Wednesday, May 30, 2018

US Patent Number 10,000,000 is set to issue in June, 2018


Inventors keep filing for patents, despite a fairly hostile judicial atmosphere for patents (such as declaring patents are no longer private property, adding new limitations on where patentees can bring suit against infringers, weakening the standard for invalidating patents in administrative proceedings, and of course the various decisions adding restrictions to what is patentable, most recently a decision holding that the magnitude, level of inventiveness and importance of an invention are irrelevant to whether it is patentable).

I've commented before on the staggering rate of invention, and it comes as no surprise that since that article, I've personally been granted 53 patents, for a total of 203 issued US patents.  It does come as a bit of a surprise that my first issued patent was number 6,756,879 -- meaning that approximately one-third of all issued US patents issued in the 14 years between my first issued patent (6,756,879 issued June 29, 2004) and today.

There are some strong indications that this rate of innovation is slowing under the weight of legislative and judicial changes substantially weakening patent protection in the United States.  Fewer lawsuits are being filed claiming infringement (though the way to count litigation "campaigns" -- where a single patent is asserted against many defendants -- can be manipulated to make the numbers go up or down).  International patent filings are slowing (the United States is such a huge market that a weakening system in the United States may well change the economics of getting patent protection as compared to keeping things as a trade secret).  US patent filings are slowing significantly more than international filings (compare the previous link with page 12 of the USPTO's filing here).

Perhaps most salient is that the U.S. patent system fell to the 12th ranked system in the world this year.  The United States was ranked #1 every year until 2017 when it dropped to #10.  This year, it is behind Singapore, France, Germany, Ireland, Japan, the Netherlands, South Korea, Spain, Sweden, Switzerland, and the United Kingdom (and tied with Italy).  This raises serious questions about whether the United States will continue to be viewed as a viable place to file for patent protection.

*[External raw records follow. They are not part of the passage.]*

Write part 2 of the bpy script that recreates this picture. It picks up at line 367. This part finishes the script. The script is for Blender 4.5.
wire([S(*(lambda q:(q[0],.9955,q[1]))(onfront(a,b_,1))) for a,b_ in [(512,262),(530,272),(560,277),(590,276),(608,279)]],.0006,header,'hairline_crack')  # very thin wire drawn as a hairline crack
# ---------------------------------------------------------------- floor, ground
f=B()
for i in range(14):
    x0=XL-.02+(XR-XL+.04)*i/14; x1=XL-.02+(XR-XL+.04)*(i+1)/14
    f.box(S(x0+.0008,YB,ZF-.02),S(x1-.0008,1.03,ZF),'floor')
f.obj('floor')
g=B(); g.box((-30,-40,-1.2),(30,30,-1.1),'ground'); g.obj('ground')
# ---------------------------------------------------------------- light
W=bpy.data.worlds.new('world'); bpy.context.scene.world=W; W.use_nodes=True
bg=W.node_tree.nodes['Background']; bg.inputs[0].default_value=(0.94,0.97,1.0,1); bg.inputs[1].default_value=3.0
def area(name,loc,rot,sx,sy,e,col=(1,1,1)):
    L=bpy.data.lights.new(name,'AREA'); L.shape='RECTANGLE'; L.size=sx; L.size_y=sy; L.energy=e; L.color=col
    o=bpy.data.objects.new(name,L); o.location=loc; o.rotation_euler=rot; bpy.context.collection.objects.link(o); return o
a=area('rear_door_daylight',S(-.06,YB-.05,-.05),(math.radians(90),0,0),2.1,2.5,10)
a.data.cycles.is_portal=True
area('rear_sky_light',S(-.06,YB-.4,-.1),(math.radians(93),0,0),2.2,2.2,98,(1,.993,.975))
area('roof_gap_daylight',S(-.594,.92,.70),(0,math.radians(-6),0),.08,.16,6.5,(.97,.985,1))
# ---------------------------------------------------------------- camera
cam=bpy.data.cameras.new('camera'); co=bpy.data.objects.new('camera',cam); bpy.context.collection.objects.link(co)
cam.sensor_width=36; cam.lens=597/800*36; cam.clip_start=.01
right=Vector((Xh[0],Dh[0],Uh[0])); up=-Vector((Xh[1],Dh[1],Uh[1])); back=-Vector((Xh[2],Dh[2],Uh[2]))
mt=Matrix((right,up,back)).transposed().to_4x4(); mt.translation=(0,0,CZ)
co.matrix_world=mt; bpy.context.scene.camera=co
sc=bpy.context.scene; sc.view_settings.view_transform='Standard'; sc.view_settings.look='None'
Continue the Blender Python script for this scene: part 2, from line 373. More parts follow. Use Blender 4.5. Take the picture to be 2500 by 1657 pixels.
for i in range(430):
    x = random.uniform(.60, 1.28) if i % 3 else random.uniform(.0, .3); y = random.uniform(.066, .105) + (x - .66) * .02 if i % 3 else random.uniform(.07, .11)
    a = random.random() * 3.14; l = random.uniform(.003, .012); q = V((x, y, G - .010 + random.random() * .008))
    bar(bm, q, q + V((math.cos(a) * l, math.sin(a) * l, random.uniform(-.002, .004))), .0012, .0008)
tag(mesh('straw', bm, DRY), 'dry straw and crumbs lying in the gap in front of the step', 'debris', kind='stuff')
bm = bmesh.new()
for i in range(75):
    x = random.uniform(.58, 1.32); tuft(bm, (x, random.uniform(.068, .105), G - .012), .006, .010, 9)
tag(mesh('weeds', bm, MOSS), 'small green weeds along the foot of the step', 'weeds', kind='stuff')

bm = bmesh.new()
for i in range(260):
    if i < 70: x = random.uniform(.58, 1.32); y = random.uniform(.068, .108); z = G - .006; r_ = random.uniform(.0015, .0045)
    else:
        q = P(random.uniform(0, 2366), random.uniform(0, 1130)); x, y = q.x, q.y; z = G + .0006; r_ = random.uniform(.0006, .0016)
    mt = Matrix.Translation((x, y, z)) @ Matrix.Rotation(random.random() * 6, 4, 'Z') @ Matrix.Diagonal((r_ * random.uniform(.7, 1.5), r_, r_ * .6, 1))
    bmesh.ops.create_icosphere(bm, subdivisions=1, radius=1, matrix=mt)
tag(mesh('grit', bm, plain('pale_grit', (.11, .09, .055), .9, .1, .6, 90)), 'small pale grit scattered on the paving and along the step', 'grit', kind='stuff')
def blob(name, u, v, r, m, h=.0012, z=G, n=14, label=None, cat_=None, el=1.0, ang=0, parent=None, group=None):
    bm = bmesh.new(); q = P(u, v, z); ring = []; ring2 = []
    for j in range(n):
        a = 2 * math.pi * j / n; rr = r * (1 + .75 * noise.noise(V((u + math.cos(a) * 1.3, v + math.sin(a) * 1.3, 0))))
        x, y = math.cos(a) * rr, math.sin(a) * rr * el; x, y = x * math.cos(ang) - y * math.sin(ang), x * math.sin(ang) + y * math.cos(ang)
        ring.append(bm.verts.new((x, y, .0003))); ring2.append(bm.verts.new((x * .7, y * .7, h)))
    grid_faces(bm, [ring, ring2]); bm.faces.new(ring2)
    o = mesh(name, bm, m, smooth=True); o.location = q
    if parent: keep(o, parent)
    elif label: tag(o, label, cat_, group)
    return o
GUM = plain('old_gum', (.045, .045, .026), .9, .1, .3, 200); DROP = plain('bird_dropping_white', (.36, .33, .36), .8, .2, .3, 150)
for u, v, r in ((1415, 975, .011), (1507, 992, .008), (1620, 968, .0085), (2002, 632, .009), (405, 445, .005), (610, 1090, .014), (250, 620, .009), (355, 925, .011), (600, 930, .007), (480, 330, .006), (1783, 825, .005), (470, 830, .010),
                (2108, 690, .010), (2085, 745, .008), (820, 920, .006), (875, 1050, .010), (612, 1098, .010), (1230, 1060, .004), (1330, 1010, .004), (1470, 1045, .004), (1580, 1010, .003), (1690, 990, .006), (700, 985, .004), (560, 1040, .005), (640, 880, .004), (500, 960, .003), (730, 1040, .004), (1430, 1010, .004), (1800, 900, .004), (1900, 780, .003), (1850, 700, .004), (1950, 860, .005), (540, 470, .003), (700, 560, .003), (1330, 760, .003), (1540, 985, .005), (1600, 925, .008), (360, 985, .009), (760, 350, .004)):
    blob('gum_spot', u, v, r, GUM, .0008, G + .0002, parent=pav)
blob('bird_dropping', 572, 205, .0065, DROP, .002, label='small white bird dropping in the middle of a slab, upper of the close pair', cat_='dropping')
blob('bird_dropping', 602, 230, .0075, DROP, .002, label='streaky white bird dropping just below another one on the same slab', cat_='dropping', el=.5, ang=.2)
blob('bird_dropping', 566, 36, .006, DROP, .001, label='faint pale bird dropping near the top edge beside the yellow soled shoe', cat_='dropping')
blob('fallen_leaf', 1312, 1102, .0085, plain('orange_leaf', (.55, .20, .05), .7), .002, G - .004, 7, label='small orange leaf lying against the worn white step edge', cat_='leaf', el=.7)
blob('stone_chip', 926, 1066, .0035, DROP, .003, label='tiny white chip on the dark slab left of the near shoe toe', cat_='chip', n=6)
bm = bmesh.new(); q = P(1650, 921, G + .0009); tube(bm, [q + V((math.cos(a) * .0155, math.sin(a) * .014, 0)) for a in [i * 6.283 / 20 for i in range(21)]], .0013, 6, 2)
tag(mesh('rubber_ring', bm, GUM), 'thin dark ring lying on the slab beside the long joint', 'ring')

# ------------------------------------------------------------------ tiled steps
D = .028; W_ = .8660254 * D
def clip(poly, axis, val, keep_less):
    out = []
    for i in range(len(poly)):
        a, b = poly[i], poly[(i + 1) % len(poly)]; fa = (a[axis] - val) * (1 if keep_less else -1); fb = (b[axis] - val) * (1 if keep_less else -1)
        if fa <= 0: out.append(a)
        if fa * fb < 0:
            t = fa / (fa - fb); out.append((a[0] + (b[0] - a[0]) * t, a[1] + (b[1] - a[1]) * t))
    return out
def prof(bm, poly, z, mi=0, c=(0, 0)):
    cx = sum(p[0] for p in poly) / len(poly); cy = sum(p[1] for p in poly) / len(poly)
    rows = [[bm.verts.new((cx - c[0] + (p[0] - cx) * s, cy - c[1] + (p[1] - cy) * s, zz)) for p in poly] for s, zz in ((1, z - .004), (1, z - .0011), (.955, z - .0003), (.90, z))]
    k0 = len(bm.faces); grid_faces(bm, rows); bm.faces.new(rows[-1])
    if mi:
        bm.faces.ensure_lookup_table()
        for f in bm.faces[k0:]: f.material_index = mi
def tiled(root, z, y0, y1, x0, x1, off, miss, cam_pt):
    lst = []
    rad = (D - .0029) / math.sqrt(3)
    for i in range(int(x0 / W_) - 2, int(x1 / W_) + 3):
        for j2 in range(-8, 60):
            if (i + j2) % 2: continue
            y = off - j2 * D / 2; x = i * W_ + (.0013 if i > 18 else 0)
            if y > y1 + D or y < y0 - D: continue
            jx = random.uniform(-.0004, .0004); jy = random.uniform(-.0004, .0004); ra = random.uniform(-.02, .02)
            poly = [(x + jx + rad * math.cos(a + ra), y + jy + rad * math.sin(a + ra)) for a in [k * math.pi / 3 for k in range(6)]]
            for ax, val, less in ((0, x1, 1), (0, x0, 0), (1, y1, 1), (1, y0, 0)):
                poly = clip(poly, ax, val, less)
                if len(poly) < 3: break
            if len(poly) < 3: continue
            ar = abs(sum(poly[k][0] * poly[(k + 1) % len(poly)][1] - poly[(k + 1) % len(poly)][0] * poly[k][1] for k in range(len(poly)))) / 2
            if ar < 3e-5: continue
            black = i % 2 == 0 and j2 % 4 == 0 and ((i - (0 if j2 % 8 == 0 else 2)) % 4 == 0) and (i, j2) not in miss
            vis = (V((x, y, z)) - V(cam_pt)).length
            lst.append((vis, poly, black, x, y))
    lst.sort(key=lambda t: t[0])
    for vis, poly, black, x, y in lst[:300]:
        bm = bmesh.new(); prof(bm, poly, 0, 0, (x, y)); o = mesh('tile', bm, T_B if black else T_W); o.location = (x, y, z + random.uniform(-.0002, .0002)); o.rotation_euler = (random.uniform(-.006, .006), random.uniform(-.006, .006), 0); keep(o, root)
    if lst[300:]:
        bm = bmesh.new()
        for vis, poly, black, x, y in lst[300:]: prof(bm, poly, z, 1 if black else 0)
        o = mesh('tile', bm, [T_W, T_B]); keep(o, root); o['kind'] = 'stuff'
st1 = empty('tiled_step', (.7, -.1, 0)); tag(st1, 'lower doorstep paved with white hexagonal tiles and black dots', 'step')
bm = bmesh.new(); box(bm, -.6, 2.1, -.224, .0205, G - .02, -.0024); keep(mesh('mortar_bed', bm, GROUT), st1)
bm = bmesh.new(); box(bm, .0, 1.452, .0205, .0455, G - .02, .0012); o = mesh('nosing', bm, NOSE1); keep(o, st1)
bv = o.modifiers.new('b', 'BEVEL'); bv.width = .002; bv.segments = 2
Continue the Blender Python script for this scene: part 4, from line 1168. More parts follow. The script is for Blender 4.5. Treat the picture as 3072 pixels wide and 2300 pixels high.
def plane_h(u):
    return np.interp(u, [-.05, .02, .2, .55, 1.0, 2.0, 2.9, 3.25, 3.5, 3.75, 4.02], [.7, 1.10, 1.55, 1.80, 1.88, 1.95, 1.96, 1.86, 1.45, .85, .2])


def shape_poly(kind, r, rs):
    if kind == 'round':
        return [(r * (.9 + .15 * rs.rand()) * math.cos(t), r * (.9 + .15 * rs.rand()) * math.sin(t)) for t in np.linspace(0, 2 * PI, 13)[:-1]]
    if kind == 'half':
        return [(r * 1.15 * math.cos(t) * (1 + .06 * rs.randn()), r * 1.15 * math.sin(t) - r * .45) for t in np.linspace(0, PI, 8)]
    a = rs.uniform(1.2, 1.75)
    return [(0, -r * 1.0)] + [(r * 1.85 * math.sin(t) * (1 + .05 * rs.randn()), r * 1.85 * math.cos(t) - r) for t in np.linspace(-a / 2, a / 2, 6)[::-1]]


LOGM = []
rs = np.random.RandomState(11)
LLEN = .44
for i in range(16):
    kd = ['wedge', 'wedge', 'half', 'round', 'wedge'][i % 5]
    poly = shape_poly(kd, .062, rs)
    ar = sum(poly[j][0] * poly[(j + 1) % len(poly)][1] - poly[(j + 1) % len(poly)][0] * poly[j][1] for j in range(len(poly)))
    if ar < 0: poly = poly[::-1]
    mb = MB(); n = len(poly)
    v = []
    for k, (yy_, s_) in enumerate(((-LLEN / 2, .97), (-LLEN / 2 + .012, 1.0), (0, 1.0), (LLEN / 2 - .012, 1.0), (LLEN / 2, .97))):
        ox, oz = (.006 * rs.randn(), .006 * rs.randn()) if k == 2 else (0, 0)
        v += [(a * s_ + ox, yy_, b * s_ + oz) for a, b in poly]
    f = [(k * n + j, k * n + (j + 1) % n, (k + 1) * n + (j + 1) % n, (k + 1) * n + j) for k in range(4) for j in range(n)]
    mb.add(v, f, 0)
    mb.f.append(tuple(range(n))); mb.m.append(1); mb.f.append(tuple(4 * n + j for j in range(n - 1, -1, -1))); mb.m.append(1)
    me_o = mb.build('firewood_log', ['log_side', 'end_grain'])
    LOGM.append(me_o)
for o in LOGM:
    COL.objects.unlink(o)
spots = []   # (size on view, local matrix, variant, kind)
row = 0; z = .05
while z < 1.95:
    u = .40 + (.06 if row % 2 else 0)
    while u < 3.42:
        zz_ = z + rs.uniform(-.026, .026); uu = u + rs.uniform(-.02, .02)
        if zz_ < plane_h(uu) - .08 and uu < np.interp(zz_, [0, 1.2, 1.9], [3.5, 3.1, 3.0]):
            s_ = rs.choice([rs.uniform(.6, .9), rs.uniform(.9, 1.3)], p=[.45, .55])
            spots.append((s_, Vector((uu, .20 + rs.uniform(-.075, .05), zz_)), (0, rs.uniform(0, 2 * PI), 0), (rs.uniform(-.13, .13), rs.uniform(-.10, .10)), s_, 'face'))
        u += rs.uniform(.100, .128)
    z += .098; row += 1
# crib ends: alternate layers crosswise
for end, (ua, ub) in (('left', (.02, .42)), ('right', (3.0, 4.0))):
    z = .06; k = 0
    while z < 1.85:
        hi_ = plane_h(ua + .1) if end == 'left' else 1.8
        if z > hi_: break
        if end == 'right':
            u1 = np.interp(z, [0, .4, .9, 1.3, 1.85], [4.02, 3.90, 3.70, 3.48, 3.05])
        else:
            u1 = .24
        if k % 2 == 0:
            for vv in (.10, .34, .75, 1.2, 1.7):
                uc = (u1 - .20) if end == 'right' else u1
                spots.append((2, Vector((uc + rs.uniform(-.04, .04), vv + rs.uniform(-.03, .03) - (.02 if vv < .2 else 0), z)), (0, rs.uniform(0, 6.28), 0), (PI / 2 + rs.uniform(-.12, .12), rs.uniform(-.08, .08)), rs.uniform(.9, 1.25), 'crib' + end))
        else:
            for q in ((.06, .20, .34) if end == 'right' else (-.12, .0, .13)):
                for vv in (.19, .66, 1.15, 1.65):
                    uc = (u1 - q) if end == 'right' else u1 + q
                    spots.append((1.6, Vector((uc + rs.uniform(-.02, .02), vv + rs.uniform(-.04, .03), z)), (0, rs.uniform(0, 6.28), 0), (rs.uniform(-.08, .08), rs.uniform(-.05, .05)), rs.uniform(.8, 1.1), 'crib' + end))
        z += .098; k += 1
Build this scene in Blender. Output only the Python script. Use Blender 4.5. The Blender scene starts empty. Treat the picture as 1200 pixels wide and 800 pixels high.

I can speak to my own experience filing for patents.  With each new Supreme Court decision, and with each year passing without a change to the post-grant review procedures, I have filed fewer patent applications. The economics of them have simply become harder to justify. However, I have adopted a new procedure that does support continued filing, so I expect my filings to return to their previous levels.  The procedure is:

(1) File a provisional application in the United States Patent and Trademark Office.  This costs very little and gives me a year to develop the invention.
(2) Before the year expires, file a "Patent Cooperation Treaty" ("PCT") application.  Like a provisional, a PCT filing will never issue as an enforceable patent -- it just keeps the door open to filing internationally.
(3) At or near the deadline for entering the national phase of various countries, examine their patent system and determine the cost/benefit of filing in that country.  China's system has strengthened and is positioned to become a premier forum for IP protection in the 21st Century.  India is diligently working on their system. Germany, Canada, Australia, and the UK all represent large markets and have mature patent systems.  So even if US patent law is too unpredictable or hostile to a given invention, it may still be worth pursuing in nations that are more innovation-friendly.

Patent 10,000,000 is indeed something to celebrate.  It is a testament to the millions of inventors who have made the United States the world's foundry for good ideas. The future of the patent system in the United States is uncertain, but we should all take pride in the system, decisions, and innovations that brought us to where we are.